While I think that the gameplay is pretty smooth, I think an option to switch to the left stick for controlling the reticle is needed. Given the fact that you aren’t using the left joystick for movement or really at all, it’s kind of an odd choice. Of course, this is something that could be covered in a later update to the game.

Modes
Things are kept simple when it comes to modes. Although the main screen of the game has quite a few options, the meat and potatoes come in the form of the campaign. This is made up of multiple chapters with a dozen or so missions in each. You’ll need to work through these to further the story as well as gain in game items for upgrades. Additionally, there are zombie and “Skirmish” options.
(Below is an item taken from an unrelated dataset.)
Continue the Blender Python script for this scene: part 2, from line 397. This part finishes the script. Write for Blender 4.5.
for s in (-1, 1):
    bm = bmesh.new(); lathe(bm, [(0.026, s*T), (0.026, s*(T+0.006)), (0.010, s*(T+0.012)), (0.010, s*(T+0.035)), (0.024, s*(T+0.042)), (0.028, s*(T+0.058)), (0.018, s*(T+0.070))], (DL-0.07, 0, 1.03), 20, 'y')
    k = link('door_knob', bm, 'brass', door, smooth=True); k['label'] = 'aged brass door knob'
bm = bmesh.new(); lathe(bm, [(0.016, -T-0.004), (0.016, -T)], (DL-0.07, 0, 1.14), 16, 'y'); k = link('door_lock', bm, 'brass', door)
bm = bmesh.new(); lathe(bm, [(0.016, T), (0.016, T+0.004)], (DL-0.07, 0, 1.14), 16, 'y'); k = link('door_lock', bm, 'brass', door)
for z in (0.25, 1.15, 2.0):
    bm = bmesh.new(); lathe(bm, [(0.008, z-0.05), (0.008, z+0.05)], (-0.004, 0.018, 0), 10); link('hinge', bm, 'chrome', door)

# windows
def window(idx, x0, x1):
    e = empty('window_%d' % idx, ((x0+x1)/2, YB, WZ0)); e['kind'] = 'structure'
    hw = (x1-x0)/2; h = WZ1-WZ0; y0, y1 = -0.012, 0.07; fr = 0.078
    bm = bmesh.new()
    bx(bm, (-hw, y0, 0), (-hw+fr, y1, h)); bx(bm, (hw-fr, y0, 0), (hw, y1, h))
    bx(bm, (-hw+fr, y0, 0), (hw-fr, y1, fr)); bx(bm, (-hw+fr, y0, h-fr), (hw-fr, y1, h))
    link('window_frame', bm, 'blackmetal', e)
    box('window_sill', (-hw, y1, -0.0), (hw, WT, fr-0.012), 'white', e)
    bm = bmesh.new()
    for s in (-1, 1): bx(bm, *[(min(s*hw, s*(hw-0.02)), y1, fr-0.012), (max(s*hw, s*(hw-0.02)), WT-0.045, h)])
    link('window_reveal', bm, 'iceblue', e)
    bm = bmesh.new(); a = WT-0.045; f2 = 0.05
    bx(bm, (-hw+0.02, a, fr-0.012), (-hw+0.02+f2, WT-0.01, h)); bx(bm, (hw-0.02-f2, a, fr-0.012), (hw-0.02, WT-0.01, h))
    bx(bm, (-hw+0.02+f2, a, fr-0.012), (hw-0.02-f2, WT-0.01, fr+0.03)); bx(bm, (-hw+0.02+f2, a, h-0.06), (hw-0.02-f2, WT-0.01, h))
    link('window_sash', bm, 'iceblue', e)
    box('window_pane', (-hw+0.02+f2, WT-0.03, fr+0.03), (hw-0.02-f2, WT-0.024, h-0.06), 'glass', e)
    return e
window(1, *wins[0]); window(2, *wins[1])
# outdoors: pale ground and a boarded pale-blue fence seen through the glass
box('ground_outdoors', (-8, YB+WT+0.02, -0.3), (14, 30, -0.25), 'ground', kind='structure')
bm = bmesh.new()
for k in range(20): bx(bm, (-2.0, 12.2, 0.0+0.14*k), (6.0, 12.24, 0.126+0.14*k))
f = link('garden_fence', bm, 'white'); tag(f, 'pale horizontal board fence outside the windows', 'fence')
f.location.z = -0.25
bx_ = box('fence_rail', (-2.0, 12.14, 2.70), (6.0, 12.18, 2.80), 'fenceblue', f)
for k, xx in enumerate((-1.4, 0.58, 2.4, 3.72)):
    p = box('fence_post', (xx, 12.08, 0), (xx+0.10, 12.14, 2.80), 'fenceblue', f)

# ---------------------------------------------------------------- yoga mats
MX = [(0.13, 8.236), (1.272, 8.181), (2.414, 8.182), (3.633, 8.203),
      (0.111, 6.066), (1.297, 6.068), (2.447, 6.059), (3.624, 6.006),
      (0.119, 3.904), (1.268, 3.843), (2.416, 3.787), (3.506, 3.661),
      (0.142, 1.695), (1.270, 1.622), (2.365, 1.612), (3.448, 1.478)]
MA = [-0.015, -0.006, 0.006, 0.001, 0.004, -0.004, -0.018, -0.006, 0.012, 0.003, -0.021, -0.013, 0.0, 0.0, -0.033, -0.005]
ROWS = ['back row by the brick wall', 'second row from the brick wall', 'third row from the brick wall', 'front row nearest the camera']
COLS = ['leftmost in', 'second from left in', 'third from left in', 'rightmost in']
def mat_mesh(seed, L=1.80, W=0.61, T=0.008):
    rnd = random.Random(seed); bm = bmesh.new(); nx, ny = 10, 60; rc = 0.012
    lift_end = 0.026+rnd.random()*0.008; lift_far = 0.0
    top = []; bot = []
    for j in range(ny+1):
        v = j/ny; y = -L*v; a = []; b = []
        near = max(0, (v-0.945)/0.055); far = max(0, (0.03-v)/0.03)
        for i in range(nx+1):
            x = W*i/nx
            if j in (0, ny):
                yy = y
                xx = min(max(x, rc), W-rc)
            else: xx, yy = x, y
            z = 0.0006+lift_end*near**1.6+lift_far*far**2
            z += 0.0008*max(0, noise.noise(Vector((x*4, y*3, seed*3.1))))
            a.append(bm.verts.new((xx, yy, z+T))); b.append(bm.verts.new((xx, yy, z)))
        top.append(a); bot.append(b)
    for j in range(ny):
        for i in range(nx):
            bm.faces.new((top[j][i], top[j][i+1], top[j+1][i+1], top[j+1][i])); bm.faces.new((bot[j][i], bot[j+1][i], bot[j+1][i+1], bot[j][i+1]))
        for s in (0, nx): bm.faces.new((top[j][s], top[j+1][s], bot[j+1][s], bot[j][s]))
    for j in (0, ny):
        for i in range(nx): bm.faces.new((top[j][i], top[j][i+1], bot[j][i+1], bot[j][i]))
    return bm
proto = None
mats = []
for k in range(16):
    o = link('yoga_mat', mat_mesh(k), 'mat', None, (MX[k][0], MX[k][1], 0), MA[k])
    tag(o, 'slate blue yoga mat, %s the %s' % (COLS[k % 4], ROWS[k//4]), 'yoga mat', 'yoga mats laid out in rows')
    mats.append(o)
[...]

The zombie mode puts you up against dozens of zombies as they are trying to take you out. There are only a handful of these levels that you can challenge every day. Skirmish puts you head-to-head against another player as you try to take out the most enemies in a time limit. All of these modes offer very short missions and can usually be finished in a minute or less. 
Being a mobile game in nature, you will find yourself re-playing many of the levels. The leveling system plays a part in this as you will need to unlock various upgrades to gain various boosts and buffs that will help you against the increasingly difficult enemies. Things are pretty easy at first, but you’ll either have to put the time into the game with your limited number of free plays or throw down some real world money to fast track things. This is very clearly a mobile port for better or worse.

Visuals, Audio & Performance
Don’t let the icon art for the game fool you. Things here are pretty simple when it comes to visuals. Character models are pretty basic and the environments can be a bit simple, but they get the job done. Even with that said, the game runs pretty smoothly and I can’t think of any instances (so far) where I ran into any issues on that front. There were a few wonky animations when it came to taking out enemies in melee combat. The reaction of the enemies, namely in the zombie mode, was just pretty bad. Everything else was more or less fine. 
Presentation is actually pretty good here. The developers put in a cool (Sniper Elite-like) effect that slows down the final shot of the mission to show it taking out the last remaining enemy. The “story” features some comic book-like images used to push along the narrative. Audio is decent here, too. It might be a bit generic, but the epic tunes thumping throughout the game are fitting of the genre.

That isn’t to say that everything was perfect here. There were a handful of times where I did run into some glitches that required me to exit the game and restart. For example, on one of the earlier stages in the game, you are being taught how to take out incoming grenades from enemies. The action is just getting started behind the menus, but I found that if I pressed a buttons too quickly, the action would continue with the on screen prompts remaining on screen. Other times, the levels themselves just simply wouldn’t start. This wasn’t a huge deal, but it could get annoying - especially when one of your play tickets gets used without having actually played the mission.
Conclusion
I had more fun with Cover Fire than I ever expected. Is it a perfect game? No. Is it going to give you the ultimate warfare experience on the console? Probably not. However, if you’re looking for something that’s easy to pick up and play and is actually fun, it’s worth a look. Hopefully it’ll get some more updates over time to smooth out some of the glitches. It’s free, though, so the only thing you’ll  be losing out on if you don’t like the game is time.